The research team collected sediment cores and associated data across seven sites around Anchorage and the Copper River Delta. While some sites were accessible by foot, others required transport via airboat.

“We had to be careful about the extreme tide range at some sites, and we didn’t want to cross the mudflats around Anchorage, which can be very dangerous,” said Peck. “The sediments have a texture that results in people getting stuck in the mud. If you wiggle or thrash around to extricate yourself, you can sink deeper, and it would be very difficult for people to pull you out. Because the tides are so large, people can drown before the first responders arrive.”

Scientists take survey points on a salt marsh on the Copper River. From left, Ryan Choi, Emily Hall, Kendall Valentine, Erin Peck, and two U.S. Fishing and Wildlife Service scientists.

A unique ecosystem

The Copper River Delta is one of the largest deltas in North America.

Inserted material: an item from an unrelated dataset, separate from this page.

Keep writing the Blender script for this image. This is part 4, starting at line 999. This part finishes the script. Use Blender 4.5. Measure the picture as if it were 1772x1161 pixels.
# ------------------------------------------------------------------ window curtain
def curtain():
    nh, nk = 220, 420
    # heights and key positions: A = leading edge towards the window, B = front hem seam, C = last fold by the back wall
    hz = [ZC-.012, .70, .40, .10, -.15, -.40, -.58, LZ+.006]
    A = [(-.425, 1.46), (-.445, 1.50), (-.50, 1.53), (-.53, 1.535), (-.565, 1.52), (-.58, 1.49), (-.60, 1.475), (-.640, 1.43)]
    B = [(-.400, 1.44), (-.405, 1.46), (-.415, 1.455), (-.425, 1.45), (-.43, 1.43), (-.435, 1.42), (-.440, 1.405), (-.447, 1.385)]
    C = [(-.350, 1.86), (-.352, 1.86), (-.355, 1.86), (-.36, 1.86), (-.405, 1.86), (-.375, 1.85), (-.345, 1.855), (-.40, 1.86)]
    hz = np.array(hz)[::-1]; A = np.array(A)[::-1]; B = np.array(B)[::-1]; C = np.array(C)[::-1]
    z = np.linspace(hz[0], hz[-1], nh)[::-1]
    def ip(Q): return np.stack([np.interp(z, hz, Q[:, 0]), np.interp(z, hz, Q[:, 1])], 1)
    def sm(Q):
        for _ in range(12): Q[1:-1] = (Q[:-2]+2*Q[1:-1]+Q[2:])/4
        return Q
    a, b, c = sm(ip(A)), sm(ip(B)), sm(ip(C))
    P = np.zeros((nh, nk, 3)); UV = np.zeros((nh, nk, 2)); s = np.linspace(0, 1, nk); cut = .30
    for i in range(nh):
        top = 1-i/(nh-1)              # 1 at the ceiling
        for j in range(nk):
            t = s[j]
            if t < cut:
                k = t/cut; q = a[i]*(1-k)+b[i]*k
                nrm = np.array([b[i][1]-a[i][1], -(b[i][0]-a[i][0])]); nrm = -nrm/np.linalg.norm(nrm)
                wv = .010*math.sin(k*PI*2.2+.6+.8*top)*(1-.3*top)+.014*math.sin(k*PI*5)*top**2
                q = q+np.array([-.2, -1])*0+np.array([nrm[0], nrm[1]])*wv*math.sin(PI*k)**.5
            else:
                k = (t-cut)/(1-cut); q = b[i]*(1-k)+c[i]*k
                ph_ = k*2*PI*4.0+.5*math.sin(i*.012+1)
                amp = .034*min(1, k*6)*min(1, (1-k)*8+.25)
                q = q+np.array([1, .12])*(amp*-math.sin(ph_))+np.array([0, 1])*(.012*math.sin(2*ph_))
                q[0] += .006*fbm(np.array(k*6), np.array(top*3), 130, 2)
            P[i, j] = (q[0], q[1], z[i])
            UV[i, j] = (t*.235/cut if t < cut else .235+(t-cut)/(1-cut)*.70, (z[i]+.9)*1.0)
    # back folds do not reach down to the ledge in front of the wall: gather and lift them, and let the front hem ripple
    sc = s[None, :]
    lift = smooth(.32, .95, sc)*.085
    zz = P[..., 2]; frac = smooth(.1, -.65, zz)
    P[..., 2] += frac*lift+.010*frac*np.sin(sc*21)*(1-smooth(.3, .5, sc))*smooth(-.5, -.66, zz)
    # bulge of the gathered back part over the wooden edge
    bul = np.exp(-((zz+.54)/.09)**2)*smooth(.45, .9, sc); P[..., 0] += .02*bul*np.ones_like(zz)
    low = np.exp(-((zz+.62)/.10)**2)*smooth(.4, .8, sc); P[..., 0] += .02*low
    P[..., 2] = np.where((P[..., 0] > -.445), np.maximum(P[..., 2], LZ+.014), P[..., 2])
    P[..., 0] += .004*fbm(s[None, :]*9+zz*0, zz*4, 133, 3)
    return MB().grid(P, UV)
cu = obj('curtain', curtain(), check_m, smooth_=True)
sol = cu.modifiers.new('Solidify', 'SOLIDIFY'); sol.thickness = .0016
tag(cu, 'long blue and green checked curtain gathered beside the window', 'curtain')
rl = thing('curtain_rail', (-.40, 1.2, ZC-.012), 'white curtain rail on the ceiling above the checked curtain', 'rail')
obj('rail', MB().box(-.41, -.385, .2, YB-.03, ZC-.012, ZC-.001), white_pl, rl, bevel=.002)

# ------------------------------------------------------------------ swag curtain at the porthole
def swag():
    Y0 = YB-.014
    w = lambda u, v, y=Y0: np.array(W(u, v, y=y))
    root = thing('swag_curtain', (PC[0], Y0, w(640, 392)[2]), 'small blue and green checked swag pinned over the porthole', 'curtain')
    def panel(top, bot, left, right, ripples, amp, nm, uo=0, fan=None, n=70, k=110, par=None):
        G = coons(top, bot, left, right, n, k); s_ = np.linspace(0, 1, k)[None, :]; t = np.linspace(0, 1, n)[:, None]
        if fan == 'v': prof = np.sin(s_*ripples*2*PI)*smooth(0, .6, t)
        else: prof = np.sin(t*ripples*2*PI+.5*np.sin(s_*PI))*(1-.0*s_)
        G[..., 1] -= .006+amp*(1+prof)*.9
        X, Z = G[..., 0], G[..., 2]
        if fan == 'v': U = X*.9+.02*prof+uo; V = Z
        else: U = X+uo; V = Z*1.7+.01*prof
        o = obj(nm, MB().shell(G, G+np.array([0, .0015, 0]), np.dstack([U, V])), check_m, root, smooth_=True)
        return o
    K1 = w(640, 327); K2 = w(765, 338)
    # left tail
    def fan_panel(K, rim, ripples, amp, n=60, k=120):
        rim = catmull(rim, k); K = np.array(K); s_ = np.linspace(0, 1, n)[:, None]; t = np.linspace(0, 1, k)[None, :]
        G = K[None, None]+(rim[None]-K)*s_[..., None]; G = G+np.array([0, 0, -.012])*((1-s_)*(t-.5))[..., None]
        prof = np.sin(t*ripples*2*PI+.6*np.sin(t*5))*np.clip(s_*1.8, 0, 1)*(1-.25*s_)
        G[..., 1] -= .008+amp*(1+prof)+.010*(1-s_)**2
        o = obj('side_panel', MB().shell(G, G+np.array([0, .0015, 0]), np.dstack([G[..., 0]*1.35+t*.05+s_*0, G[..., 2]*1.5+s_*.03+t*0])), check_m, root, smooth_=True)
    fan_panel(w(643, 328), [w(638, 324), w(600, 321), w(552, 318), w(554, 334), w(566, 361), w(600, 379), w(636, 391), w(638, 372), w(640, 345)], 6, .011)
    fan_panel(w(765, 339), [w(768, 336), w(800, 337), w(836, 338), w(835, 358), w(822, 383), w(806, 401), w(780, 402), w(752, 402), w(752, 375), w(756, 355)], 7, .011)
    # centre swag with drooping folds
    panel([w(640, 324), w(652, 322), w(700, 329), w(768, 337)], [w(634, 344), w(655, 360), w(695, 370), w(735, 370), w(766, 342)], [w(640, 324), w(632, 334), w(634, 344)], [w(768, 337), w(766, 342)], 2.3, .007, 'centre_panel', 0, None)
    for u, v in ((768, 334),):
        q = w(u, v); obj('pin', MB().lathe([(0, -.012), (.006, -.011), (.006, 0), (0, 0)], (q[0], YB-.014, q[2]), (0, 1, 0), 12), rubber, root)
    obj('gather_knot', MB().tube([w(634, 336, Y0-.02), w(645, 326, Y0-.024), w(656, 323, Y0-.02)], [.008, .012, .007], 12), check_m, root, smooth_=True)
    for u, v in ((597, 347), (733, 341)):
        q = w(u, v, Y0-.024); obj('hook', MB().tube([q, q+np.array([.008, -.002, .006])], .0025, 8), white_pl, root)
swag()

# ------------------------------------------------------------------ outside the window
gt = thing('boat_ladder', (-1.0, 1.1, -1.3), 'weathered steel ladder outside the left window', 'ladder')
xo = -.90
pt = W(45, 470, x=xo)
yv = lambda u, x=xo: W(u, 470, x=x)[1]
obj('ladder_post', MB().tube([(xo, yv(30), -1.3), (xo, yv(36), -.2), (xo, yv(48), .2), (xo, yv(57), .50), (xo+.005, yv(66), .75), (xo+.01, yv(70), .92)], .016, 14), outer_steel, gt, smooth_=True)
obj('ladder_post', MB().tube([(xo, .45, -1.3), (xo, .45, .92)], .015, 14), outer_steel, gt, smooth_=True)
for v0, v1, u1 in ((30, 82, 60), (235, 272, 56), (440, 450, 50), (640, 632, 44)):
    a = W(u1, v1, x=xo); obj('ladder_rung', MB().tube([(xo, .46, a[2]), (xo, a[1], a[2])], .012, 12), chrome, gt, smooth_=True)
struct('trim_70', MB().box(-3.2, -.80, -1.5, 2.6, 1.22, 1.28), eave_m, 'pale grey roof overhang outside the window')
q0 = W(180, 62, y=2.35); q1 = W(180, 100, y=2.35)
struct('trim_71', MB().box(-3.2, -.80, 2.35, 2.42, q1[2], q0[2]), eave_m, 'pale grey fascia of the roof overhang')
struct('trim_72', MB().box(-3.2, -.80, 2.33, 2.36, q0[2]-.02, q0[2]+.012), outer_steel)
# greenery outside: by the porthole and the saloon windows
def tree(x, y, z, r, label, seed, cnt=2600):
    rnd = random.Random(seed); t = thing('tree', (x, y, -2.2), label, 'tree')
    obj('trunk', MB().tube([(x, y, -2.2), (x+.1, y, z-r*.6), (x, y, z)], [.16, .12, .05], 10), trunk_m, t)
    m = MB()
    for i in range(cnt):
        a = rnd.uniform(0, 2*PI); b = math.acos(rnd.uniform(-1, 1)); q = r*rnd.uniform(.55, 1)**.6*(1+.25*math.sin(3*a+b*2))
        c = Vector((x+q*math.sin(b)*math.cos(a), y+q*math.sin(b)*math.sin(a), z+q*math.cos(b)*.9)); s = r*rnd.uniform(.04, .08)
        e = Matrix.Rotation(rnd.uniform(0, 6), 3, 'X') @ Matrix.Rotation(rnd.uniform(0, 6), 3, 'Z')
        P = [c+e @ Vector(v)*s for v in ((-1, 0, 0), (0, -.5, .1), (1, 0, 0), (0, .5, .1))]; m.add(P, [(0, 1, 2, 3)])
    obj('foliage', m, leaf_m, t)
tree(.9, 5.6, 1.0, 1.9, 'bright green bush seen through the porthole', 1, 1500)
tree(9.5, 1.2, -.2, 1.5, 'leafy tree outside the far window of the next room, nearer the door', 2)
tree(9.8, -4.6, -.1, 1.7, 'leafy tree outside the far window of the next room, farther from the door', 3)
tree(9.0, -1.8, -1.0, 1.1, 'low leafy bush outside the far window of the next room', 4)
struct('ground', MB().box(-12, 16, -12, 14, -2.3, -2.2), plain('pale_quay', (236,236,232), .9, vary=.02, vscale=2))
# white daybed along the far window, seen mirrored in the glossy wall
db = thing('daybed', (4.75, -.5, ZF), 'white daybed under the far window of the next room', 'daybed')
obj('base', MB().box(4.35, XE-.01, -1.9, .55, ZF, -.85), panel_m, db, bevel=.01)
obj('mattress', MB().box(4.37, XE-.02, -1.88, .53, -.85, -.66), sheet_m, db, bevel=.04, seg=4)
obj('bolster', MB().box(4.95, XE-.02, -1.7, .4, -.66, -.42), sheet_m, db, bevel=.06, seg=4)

Deltas form when fast moving water, such as a river, meets a slower body of water, like the sea. When fresh water, saltwater, and mud mix, a dynamic environment and unique habitats are created. As the mud settles, it traps carbon.

Despite the abundance of these high-latitude wetlands, little data has been collected until now, partly because they are difficult to access and the working conditions can be harsh.

“The sheer size was very impressive, especially in the Copper River Delta,” said Peck. “The salt marshes are expanding rapidly, which is rare. Most salt marshes in the United States are vulnerable to degradation and drowning under sea level rise and land use change.

“The sediment in the Copper River Delta contained a lot of iron and it was so anoxic that you could smell it,” she noted. “It was very dense and heavy—we even found rocks in the marsh. It was amazing to see how close the marshes were to the glaciers and mountains. The sediment from the glaciers was very sticky.”

The diversity of vegetation and animals also fascinated Peck and her peers.

“I was told there are more than 40 common species of salt marsh vegetation in Alaska,” said Peck. “Along the Pacific Northwest coast, there are only about 20 and along the East and Gulf coasts there are less than 10.”

According to the Alaska Department of Fish and Game, the Copper River Delta is also a productive summer nesting habitat for thousands of waterbirds, including dabbling ducks, mergansers, red-throated loons, a high percentage of the world’s population of dusky Canada geese, and more than 10 percent of the world’s trumpeter swans. Each spring, 80% of the western sandpipers and dunlins in the world migrate through the Copper River Delta.

Testing samples in the lab

Over the next year, the cores Peck and Hall collected, some of which were as long as three meters, will be studied in Peck’s Coastal Sediment Dynamics and Biogeochemistry Laboratory using computed tomography (CT) scanning to visualize the sediment layers and gamma detection to record changes in the marsh elevation over time. Organic matter and carbon will also be measured.

“We’ll start processing these cores right away to learn more about the different layers and rates of change in the marshes,” said Peck. “We hope to develop a better understanding of how these salt marshes grow, how they record the history of the area, and how they bury carbon.”

The field work and subsequent testing in the lab, provides valuable hands-on research experience for Hall.

“Traveling to Alaska’s salt marshes to collect samples was an unforgettable experience,” said Hall, who resides in Providence. “The layers of earth revealed in the sediment cores is a powerful reminder of how vital salt marshes are at recording and preserving recent geological events, such as earthquakes, tsunamis, and sea-level changes.”